Reviews Non-fiction # 90 Winter 2019 ,
Review: The Story of MUN
Creating A University: The Newfoundland Experience
Stephen Harold Riggins and Roberta Buchanan
ISER Books
Ten years ago, when I was a student at Memorial University of Newfoundland (MUN), I heard a rumour that the library had been built backwards. This was supposedly due to an error by the contractor: the windowed part of the building facing north was supposed to face south where it would get more sunlight.
I loved that story, and I loved that library, and I was disappointed when Creating A University: The Newfoundland Experience, a collection of memoirs from MUN’s former faculty and staff, kiboshed the rumour once and for all.
But while the book was a buzz kill in the campus myth department—north-facing windows provided better reading light—the disappointment was offset by great anecdotes about the school’s history, including two of particular note:
#1– Premier Joey Smallwood wanted to drop “Memorial” from the title, but was advised to hang on to it as it was politically savvy to keep the military vote on side.

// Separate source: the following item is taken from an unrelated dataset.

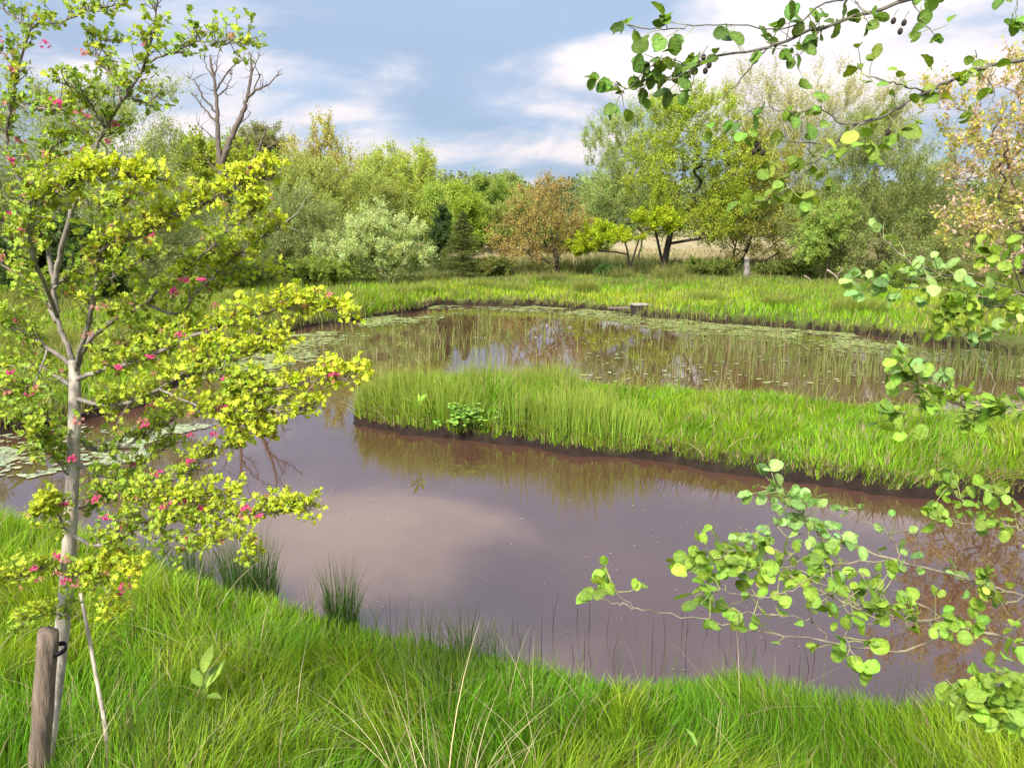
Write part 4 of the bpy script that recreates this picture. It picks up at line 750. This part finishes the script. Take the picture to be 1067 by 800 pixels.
    # blossom clusters
    want = [(48, 47), (87, 57), (15, 73), (60, 107), (90, 107), (122, 130), (113, 147), (45, 160), (12, 168), (88, 158), (25, 241), (35, 250), (0, 268), (195, 291), (180, 303), (92, 348), (215, 344), (229, 321), (241, 328), (158, 372), (123, 383), (260, 366), (148, 438), (150, 443), (200, 430), (221, 452),
            (199, 453), (197, 480), (76, 478), (210, 292), (186, 349), (36, 405), (32, 410), (172, 527), (70, 585), (36, 592), (68, 605), (80, 610), (62, 598), (130, 612), (124, 620), (212, 548), (163, 493), (235, 395), (11, 388), (105, 320), (100, 520), (110, 540), (82, 440), (158, 245), (60, 580), (40, 604), (20, 596)]
    pts = [P(x, y, D0 - .22 + rg.uniform(-.12, .12)) for x, y in want]
    rg.shuffle(bl); pts += bl[:max(0, 96 - len(pts))]
    RP = np.array([.52, .060, .16])
    for i, c in enumerate(pts):
        ac = Acc(); nf = rg.integers(7, 15); fade = rg.random() < .30; offs = rg.normal(0, 1, (nf, 3)) * np.array([.0080, .007, .005])
        for o_ in offs:
            fc = c + o_; nn = norm(rg.normal(0, .4, 3) + np.array([0, -.7, .6])); t1 = norm(np.cross(nn, [0.1, .2, 1])); t2 = np.cross(nn, t1); k = 5; V = [fc]; F_ = []
            pc = (np.array([.42, .17, .13]) if fade else RP) * rg.uniform(.75, 1.25); rp = .0052 * rg.uniform(.7, 1.2); C = [pc * .8]
            for j in range(k):
                a0 = j * 2 * math.pi / k
                for da, rr_ in ((-.55, .75), (-.25, 1.05), (.25, 1.05), (.55, .75)): V.append(fc + (t1 * math.cos(a0 + da) + t2 * math.sin(a0 + da)) * rp * rr_ + nn * rp * .45 * rr_); C.append(pc)
                F_.append([0, 1 + 4 * j, 2 + 4 * j, 3 + 4 * j, 4 + 4 * j])
            ac.add(V, F_, np.array(C))
        ac.build('blossom_cluster', M_petal, root, b)
hawthorn()

# ------------------------------------------------------------------ alder on the right
def alder():
    rg = np.random.default_rng(33); b = np.array([3.0, 2.9, 0]); b[2] = float(H(3.0, 2.9)[0]); 
    root = thing('alder_tree', b, 'alder whose round-leaved branches reach in from the right', 'tree'); tr = Acc()
    q = catmull(np.array([b - [0, 0, .1], b + [.02, 0, 1.2], b + [-.03, .05, 2.5], b + [.05, 0, 4.0], b + [0, 0, 5.2]]), 6, False); tube(tr, q, np.linspace(.09, .03, len(q)), (.16, .13, .10), 12); tr.build('trunk', M_bark, root, b)
    def onT(z): return np.array([b[0], b[1], z])
    DK = np.array([.095, .165, .022]); LT = np.array([.185, .285, .035]); MD = np.array([.17, .25, .028]); PALE = np.array([.20, .32, .085])
    LB = [ # start z on trunk or None, pts(px,py,d), r0,r1, leaf colour, density, leaf size, start fraction
        (3.9, [(1180, -60, 2.6), (1067, -35, 2.4), (951, 0, 2.3), (855, 29, 2.25), (800, 50, 2.2), (746, 59, 2.15), (705, 82, 2.1), (668, 84, 2.1)], .012, .002, DK, .55, .050, .25),
        (None, [(951, 0, 2.3), (890, -2, 2.25), (855, 6, 2.2), (821, 29, 2.2), (746, 25, 2.15), (700, 30, 2.1), (653, 27, 2.1)], .005, .0015, DK, .45, .050, .3), (None, [(800, 50, 2.2), (767, 88, 2.3), (735, 125, 2.35), (704, 163, 2.4)], .003, .001, DK, 0.0, .05, .9),
        (None, [(746, 59, 2.15), (720, 68, 2.1), (690, 62, 2.05), (655, 92, 2.05), (648, 96, 2.05)], .003, .0012, DK, .9, .052, .3), (None, [(855, 29, 2.25), (840, 50, 2.2), (825, 62, 2.2)], .003, .001, DK * 1.2, .9, .040, .3),
        (None, [(951, 0, 2.3), (960, 20, 2.3), (975, 38, 2.3)], .003, .001, DK * 1.3, 1.2, .045, .3), (None, [(890, -2, 2.25), (900, 15, 2.2), (905, 25, 2.2)], .003, .001, DK, 1.2, .045, .3), (None, [(1067, -35, 2.4), (1060, 0, 2.3), (1058, 25, 2.3)], .004, .001, DK * 1.3, .8, .05, .3),
        (3.5, [(1180, 60, 2.5), (1067, 63, 2.3), (1018, 73, 2.25), (964, 96, 2.2), (922, 121, 2.15), (880, 138, 2.1), (850, 168, 2.1), (821, 197, 2.1), (788, 212, 2.05)], .011, .0015, MD * .8, .42, .046, .22),
        (None, [(922, 121, 2.15), (880, 130, 2.1), (855, 112, 2.1), (830, 118, 2.05), (790, 112, 2.05), (765, 128, 2.05)], .004, .0012, DK * 1.3, .85, .048, .25), (None, [(964, 96, 2.2), (935, 88, 2.15), (905, 80, 2.1), (895, 72, 2.1)], .004, .0012, MD * .8, .9, .045, .2),
        (None, [(855, 150, 2.1), (830, 148, 2.1), (817, 147, 2.1), (790, 150, 2.1)], .003, .001, MD * .7, .5, .042, .4), (None, [(940, 110, 2.2), (925, 135, 2.15), (908, 150, 2.1)], .003, .001, MD, .8, .045, .3), (None, [(880, 138, 2.1), (870, 160, 2.1), (862, 165, 2.05)], .003, .001, MD * 1.2, .9, .048, .3), (None, [(1018, 73, 2.25), (1035, 90, 2.2), (1030, 112, 2.2), (1010, 118, 2.2)], .003, .001, MD * 1.2, .6, .04, .2),
        (2.9, [(1150, 315, 2.3), (1067, 306, 2.1), (1010, 293, 2.0), (955, 276, 1.95), (930, 258, 1.95), (913, 239, 1.95)], .008, .0015, PALE, 0.12, .045, .15),
        (None, [(1067, 306, 2.1), (1010, 285, 2.0), (985, 288, 1.95), (945, 292, 1.9), (918, 298, 1.9)], .004, .0012, PALE, 1.1, .050, .15), (None, [(1067, 306, 2.1), (1030, 310, 2.0), (990, 302, 1.95), (940, 300, 1.9)], .004, .0012, PALE * .9, .8, .050, .15),
        (None, [(1067, 306, 2.1), (1055, 280, 2.0), (1040, 270, 2.0), (1028, 262, 2.0)], .004, .001, MD * 1.1, 1.3, .055, .1), (2.8, [(1150, 345, 2.3), (1067, 325, 2.1), (1040, 318, 2.05), (1010, 322, 2.0), (985, 325, 2.0)], .005, .001, MD * 1.2, .9, .05, .2), (None, [(1067, 325, 2.1), (1050, 345, 2.0), (1020, 352, 2.0)], .003, .001, PALE, .9, .05, .2),
        (2.6, [(1150, 420, 2.2), (1067, 427, 2.0), (1030, 430, 1.95), (995, 420, 1.9), (967, 406, 1.85), (950, 395, 1.85)], .006, .0015, LT, .9, .052, .2), (None, [(1030, 430, 1.95), (995, 428, 1.9), (965, 425, 1.85), (940, 432, 1.85)], .003, .001, LT, 1.2, .052, .2), (None, [(995, 420, 1.9), (985, 398, 1.85), (960, 392, 1.85), (945, 388, 1.85)], .003, .001, PALE, 1.1, .048, .2),
        (None, [(1030, 430, 1.95), (1035, 395, 2), (1015, 365, 2.0), (1000, 345, 2.0)], .0025, .001, PALE, .25, .04, .5),
        (1.9, [(1150, 690, 2.0), (1067, 668, 1.85), (999, 653, 1.8), (941, 642, 1.75), (894, 632, 1.7), (836, 606, 1.7), (810, 595, 1.7), (760, 585, 1.65), (735, 583, 1.65)], .0085, .0015, LT, .85, .048, .2),
        (None, [(999, 653, 1.8), (936, 679, 1.75), (862, 668, 1.7), (810, 661, 1.7), (768, 653, 1.65), (715, 642, 1.65), (663, 634, 1.6), (640, 628, 1.6), (618, 620, 1.6)], .005, .0015, LT, .10, .046, .15),
        (None, [(663, 634, 1.6), (645, 620, 1.6), (640, 615, 1.6)], .0015, .001, LT, 2.2, .044, .3), (None, [(862, 668, 1.7), (850, 650, 1.7), (835, 645, 1.65), (800, 640, 1.65), (770, 638, 1.65)], .003, .001, LT, 1.0, .048, .2), (None, [(941, 642, 1.75), (910, 650, 1.7), (880, 660, 1.65), (895, 690, 1.6)], .003, .001, LT, 1.0, .056, .3),
        (2.05, [(1150, 640, 2.1), (1067, 621, 1.9), (1009, 603, 1.85), (936, 584, 1.8), (895, 572, 1.8), (862, 563, 1.8), (840, 540, 1.75), (826, 527, 1.75), (805, 508, 1.75)], .007, .0012, PALE, .62, .045, .25),
        (None, [(936, 584, 1.8), (895, 585, 1.75), (850, 588, 1.75), (815, 575, 1.7), (775, 572, 1.7), (720, 590, 1.65)], .004, .001, LT, 1.05, .048, .15), (None, [(862, 563, 1.8), (830, 555, 1.75), (805, 545, 1.75), (780, 560, 1.7)], .003, .001, PALE, 1.0, .044, .15), (None, [(936, 584, 1.8), (930, 560, 1.8), (905, 545, 1.8), (880, 530, 1.8)], .003, .001, PALE, .6, .04, .2),
        (None, [(894, 632, 1.7), (870, 612, 1.7), (850, 600, 1.65), (825, 615, 1.65), (790, 622, 1.65), (740, 612, 1.6)], .003, .001, LT, 1.25, .050, .15), (None, [(941, 642, 1.75), (920, 625, 1.7), (905, 600, 1.7), (890, 595, 1.7)], .003, .001, LT * .9, 1.0, .045, .2), (None, [(999, 653, 1.8), (960, 630, 1.8), (930, 615, 1.8), (900, 615, 1.8)], .003, .001, LT * .9, .5, .045, .2),
        (2.3, [(1150, 580, 2.1), (1067, 553, 1.95), (1020, 537, 1.9), (999, 516, 1.9), (990, 505, 1.9)], .005, .001, LT, .45, .045, .2), (None, [(1067, 553, 1.95), (1040, 545, 1.9), (1010, 545, 1.85), (985, 540, 1.85)], .003, .001, LT, .9, .045, .2), (None, [(1067, 553, 1.95), (1050, 525, 1.9), (1045, 512, 1.85)], .003, .001, LT, 1.1, .045, .2),
        (1.7, [(1160, 760, 2.0), (1100, 740, 1.75), (1060, 735, 1.65), (1030, 728, 1.6), (1012, 735, 1.58)], .006, .0012, LT * 1.1, 1.0, .055, .3), (None, [(1100, 740, 1.75), (1075, 710, 1.65), (1050, 705, 1.6), (1040, 700, 1.6)], .003, .001, LT, 1.1, .055, .2), (None, [(1067, 621, 1.9), (1045, 630, 1.85), (1025, 618, 1.8)], .003, .001, LT, .9, .045, .2), (None, [(1067, 668, 1.85), (1050, 640, 1.8), (1030, 600, 1.8)], .003, .001, LT, .6, .045, .3), (None, [(1100, 740, 1.75), (1080, 760, 1.65), (1066, 752, 1.6)], .003, .001, LT, 1.2, .055, .2)]
    br = Acc(); lf = Acc()
    for z0, pts, r0, r1, lc, dens, ls, st in LB:
        cp = [P(*p_) for p_ in pts]
        if z0: cp = [onT(z0)] + cp
        q = catmull(np.array(cp), 7, False); q[2:-1] += rg.normal(0, .0025, (len(q) - 3, 3)); th = np.linspace(0, 1, len(q)); pale = pts[0][1] > 280
        tube(br, q, np.maximum((r0 * .62) * (1 - th) ** .7, r1), np.array([.20, .165, .11]) if pale else np.array([.10, .085, .065]), 7)
        Ls = np.linalg.norm(np.diff(q, axis=0), axis=1).sum(); ns = int(Ls / .021 * dens * (.70 if pale else .64)); P_, D_, S_ = [], [], []
        for s in range(ns):
            t = 1 - (1 - st) * rg.random() ** 1.15; fi = t * (len(q) - 1); i = min(int(fi), len(q) - 2); p0 = q[i] + (q[i + 1] - q[i]) * (fi - i); T = norm(q[i + 1] - q[i])
            ln = rg.uniform(.012, .075); dr = norm(T * rg.uniform(.3, 1.1) + rg.normal(0, .55, 3) + np.array([0, 0, .15])); p2 = p0 + dr * ln
            tube(br, [p0, p0 + dr * ln * .5 + rg.normal(0, .002, 3), p2], [.0014, .0011, .0008], (.22, .22, .08), 4, False)
            for _ in range(rg.integers(1, 4)): P_.append(p2 + rg.normal(0, .004, 3)); D_.append(dr * .6 + rg.normal(0, .6, 3)); S_.append(ls * rg.uniform(.40, .98) * (.93 if pale else 1.12))
        if dens > 0:
            for _ in range(4): P_.append(q[-1] + rg.normal(0, .005, 3)); D_.append(norm(q[-1] - q[-3]) + rg.normal(0, .6, 3)); S_.append(ls * rg.uniform(.4, .85))
        if P_:
            n = len(P_); P_ = np.array(P_); nr = norm(rg.normal(0, .62, (n, 3)) + np.array([0, -.45, .8])); put_leaves(lf, round_leaf(), P_, np.array(D_), nr, np.array(S_), hsvj(lc, n, .26, .10), rg, curl=.34, fold=.30, wav=.02, mid_light=1.3)
    for _ in range(26):   # a few bare twiglets on the lower spray
        p0 = P(rg.uniform(720, 1060), rg.uniform(560, 680), 1.8); dr = norm(rg.normal(0, 1, 3) + [-.8, 0, .2]); 
    br.build('branch', M_bark, root, b); lf.build('foliage', M_leaf_near, root, b)
    cones = [(728, 66, 2.2), (733, 60, 2.2), (739, 68, 2.2), (735, 74, 2.2), (786, 158, 2.1), (791, 154, 2.1), (795, 159, 2.1), (788, 150, 2.1), (925, 138, 2.15), (942, 24, 2.25), (931, 22, 2.25), (938, 33, 2.25)]
    for (x, y, dd) in cones:
        c = P(x, y, dd); ac = Acc(); t_ = np.linspace(-1, 1, 7); tube(ac, c + np.c_[t_ * .001, t_ * 0, t_ * .009], .0068 * np.sqrt(np.clip(1.03 - t_ ** 2, .03, 1)) * (1 + .12 * (np.arange(7) % 2)), (.030, .022, .016), 8)
        tube(ac, [c + [0, 0, .009], c + [.004, 0, .02], c + [.012, 0, .03]], [.0008] * 3, (.05, .04, .03), 4, False); ac.build('cone', M_cone, root, b)
alder()

# ------------------------------------------------------------------ groups of repeats
GROUPS = {'rush_clump': 'rush clumps along the near water edge', 'rush_tussock': 'rush tussocks on the pond banks', 'willow_bush': 'willow bushes round the pond', 'willow_tree': 'willow trees beyond the pond',
          'low_shrub': 'low shrubs along the far bank', 'birch_tree': 'birches left of the spruce', 'dock_plant': 'broad-leaved plants in the grass', 'dry_grass_tuft': 'pale dry grass tufts', 'fallen_branch': 'pale broken boughs under the right willow',
          'oak_tree': 'oaks beyond the pond', 'hedge_tree': 'trees beyond the sides of the view'}
for o in bpy.data.objects:
    if o.parent is None and o.get('category') and not o.get('group'):
        g = GROUPS.get(o.name.split('.')[0])
        if g: o['group'] = g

#2 – In an all-time-great auspicious meeting, Herbert Halpert, future head of MUN’s renowned Folklore Department, ran into Smallwood when he (Smallwood) was working as a pig farmer near Gander in the 1940s. Halpert was there to collect tales from working people in outport communities. Smallwood informed Halpert that he had already been doing so for some time.
Indeed, Smallwood is a big presence in the early sections of Creating A University, whose thirty-two essays move from the university’s establishment in 1949 to the end of the 1980s when MUN had more or less taken on its current form.
And while the early essays portraying Smallwood’s hubris and the chaos that accompanies any new endeavour are fascinating, the most enjoyable pieces were by “Come From Away” (CFA) faculty members arriving in Newfoundland during the 1960s. Their stories of neighbour kids amazed at a sandbox, weather leaving “much to be desired” and the price of fish (free if you stopped at a dock far enough from the city) were terrific.
Essays written by local professors counter these takes with their observations of being treated almost as “specimens” by the newcomers. Philosopher Lin Jackson’s essay asks who exactly is doing the gawking as recently hired profs get to know each other at a dinner party. Sociologist Ralph Matthews, who writes about his family’s roots there, also incorporates a brilliant broad strokes history of his home province.
The book is handy to a CFA like me, who’s been and misses it and was glad to get some more dirt on the place, even if it meant a bit of myth busting.